→ Work to complete
Everything from the first line of the entries below through the line holding "F = 1220 * 50 / 36.0" must be printed exactly as written.

→ Data provided
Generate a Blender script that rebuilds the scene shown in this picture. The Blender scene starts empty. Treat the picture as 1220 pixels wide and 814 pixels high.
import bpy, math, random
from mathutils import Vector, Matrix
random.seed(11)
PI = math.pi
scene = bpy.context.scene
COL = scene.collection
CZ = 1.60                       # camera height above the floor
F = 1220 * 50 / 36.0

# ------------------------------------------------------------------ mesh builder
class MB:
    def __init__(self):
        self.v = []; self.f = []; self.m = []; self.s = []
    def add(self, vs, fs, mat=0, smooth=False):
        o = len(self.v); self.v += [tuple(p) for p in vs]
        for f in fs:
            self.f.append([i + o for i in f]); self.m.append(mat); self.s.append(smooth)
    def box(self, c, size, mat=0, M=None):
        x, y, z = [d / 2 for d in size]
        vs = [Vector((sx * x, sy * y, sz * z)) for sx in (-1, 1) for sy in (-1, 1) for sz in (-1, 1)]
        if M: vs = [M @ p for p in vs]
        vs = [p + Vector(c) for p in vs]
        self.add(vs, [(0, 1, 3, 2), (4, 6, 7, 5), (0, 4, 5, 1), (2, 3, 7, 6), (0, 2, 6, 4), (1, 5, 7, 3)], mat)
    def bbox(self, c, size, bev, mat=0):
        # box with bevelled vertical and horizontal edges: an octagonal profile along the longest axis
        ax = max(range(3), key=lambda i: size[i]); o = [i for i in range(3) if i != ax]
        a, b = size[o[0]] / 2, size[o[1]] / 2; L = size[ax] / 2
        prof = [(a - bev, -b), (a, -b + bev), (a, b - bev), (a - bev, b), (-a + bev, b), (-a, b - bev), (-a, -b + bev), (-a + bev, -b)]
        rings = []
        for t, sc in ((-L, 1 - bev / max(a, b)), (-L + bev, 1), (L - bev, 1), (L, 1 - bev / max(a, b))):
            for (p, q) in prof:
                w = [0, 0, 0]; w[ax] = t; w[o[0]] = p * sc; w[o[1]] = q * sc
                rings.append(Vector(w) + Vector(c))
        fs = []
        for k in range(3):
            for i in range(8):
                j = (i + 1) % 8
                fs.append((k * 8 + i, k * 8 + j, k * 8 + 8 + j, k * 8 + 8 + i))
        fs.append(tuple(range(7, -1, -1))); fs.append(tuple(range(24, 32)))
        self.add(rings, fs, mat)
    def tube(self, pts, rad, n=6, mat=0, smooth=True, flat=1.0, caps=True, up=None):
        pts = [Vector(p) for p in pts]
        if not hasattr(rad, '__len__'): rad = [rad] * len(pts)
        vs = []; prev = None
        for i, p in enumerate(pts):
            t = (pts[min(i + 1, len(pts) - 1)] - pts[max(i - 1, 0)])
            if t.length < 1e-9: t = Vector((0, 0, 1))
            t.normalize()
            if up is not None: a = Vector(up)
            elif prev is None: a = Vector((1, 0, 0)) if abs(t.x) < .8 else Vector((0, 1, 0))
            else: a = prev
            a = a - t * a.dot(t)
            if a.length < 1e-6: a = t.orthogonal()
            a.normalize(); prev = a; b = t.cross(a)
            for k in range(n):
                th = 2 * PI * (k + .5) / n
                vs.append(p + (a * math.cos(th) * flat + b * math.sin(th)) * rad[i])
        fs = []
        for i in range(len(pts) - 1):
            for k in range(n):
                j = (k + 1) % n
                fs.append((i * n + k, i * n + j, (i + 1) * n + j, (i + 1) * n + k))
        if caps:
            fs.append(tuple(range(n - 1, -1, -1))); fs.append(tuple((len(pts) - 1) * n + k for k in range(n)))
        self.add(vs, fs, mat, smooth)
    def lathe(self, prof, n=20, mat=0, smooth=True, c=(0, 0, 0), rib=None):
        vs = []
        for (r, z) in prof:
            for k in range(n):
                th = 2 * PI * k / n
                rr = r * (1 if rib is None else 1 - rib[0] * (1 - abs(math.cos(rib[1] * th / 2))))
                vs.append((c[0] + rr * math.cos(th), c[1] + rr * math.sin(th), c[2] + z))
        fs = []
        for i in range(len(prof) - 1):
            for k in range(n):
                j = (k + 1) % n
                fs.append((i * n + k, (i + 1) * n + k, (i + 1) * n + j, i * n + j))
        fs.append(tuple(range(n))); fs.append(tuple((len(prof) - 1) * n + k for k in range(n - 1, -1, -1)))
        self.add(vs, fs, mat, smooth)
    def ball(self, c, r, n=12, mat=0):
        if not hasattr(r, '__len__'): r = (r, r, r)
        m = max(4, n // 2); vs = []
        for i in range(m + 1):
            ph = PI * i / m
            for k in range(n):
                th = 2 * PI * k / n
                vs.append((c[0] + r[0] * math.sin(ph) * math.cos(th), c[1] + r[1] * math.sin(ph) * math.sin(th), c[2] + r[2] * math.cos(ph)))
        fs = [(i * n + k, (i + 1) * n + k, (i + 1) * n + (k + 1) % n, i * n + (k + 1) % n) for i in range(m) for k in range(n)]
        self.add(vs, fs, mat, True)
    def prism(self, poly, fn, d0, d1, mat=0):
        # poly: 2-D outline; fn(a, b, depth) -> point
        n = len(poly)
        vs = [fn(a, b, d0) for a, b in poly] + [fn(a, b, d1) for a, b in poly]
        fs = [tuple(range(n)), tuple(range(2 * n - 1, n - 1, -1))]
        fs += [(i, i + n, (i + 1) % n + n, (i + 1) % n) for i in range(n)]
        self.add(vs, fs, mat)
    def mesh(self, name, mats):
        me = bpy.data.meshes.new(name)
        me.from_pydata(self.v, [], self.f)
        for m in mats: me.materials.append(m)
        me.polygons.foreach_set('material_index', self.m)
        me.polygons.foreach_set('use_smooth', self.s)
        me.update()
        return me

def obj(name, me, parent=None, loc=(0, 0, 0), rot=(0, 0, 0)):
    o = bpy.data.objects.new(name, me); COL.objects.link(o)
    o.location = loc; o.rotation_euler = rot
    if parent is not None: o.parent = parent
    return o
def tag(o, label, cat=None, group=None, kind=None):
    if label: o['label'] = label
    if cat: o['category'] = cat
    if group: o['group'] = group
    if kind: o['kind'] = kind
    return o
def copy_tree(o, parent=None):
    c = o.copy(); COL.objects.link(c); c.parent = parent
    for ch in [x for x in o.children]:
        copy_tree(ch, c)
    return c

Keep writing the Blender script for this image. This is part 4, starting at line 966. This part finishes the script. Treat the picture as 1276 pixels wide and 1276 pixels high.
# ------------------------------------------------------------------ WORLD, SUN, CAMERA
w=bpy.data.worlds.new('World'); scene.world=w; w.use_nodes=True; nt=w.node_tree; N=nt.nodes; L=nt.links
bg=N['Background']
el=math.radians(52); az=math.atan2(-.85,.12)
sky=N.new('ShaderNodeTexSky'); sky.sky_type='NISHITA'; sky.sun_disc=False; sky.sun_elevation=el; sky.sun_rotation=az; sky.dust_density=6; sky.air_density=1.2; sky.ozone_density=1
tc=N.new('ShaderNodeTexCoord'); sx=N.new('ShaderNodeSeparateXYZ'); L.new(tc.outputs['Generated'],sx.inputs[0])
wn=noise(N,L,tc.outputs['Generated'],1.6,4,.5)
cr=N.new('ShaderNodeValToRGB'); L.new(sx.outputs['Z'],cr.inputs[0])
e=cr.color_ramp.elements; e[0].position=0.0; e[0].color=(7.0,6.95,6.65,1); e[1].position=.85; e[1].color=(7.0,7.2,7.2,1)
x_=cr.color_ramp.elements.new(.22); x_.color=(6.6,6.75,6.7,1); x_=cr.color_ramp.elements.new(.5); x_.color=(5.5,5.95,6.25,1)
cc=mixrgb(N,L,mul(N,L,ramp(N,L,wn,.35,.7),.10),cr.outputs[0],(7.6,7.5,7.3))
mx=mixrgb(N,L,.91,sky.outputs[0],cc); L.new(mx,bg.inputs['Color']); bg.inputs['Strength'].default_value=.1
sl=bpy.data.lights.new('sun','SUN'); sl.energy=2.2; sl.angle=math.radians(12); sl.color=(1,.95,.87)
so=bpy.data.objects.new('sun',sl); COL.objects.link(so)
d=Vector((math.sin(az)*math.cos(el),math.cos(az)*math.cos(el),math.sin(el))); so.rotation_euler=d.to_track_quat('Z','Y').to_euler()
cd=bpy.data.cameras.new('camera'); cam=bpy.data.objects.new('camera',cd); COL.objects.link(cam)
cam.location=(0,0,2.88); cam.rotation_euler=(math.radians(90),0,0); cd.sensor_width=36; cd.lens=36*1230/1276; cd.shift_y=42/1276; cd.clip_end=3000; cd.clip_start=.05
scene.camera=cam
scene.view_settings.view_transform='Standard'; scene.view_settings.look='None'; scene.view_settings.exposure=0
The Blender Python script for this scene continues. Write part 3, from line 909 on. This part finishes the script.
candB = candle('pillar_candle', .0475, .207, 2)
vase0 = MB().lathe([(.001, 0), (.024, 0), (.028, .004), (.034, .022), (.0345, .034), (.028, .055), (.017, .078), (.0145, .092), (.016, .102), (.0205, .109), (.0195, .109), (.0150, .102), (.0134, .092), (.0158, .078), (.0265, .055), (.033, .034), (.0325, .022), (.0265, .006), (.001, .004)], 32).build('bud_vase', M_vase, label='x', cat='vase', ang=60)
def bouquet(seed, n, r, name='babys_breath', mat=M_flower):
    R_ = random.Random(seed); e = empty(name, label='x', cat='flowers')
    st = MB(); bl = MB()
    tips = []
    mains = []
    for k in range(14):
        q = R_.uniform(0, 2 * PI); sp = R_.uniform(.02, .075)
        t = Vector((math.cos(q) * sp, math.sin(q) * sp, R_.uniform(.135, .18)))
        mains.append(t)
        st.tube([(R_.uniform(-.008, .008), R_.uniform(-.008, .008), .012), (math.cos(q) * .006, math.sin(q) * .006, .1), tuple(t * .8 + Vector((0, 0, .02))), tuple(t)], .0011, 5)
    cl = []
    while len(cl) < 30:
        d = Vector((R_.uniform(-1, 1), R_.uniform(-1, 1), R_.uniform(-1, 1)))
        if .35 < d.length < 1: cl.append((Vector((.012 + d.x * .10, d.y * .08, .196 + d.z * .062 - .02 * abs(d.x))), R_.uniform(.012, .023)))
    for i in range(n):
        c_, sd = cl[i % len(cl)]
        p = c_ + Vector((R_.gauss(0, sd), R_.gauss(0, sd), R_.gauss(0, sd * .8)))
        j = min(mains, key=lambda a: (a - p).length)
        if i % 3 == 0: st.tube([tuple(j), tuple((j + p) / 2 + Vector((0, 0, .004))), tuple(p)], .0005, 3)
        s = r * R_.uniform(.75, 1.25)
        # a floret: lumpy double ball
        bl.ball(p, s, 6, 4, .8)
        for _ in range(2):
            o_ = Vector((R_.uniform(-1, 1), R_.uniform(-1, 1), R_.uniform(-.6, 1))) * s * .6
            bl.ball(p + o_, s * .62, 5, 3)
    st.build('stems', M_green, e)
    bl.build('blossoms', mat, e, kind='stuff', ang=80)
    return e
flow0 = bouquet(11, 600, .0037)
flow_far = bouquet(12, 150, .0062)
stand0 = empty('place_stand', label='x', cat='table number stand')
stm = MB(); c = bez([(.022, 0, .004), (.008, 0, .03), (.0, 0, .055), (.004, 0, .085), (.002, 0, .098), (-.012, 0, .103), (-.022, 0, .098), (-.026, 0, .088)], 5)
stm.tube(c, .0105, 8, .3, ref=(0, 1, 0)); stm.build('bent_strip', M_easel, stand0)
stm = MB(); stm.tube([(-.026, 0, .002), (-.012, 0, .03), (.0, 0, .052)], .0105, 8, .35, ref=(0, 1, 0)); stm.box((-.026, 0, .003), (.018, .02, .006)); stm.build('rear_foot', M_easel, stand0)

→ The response
Generate a Blender script that rebuilds the scene shown in this picture. The Blender scene starts empty. Treat the picture as 1220 pixels wide and 814 pixels high.
import bpy, math, random
from mathutils import Vector, Matrix
random.seed(11)
PI = math.pi
scene = bpy.context.scene
COL = scene.collection
CZ = 1.60                       # camera height above the floor
F = 1220 * 50 / 36.0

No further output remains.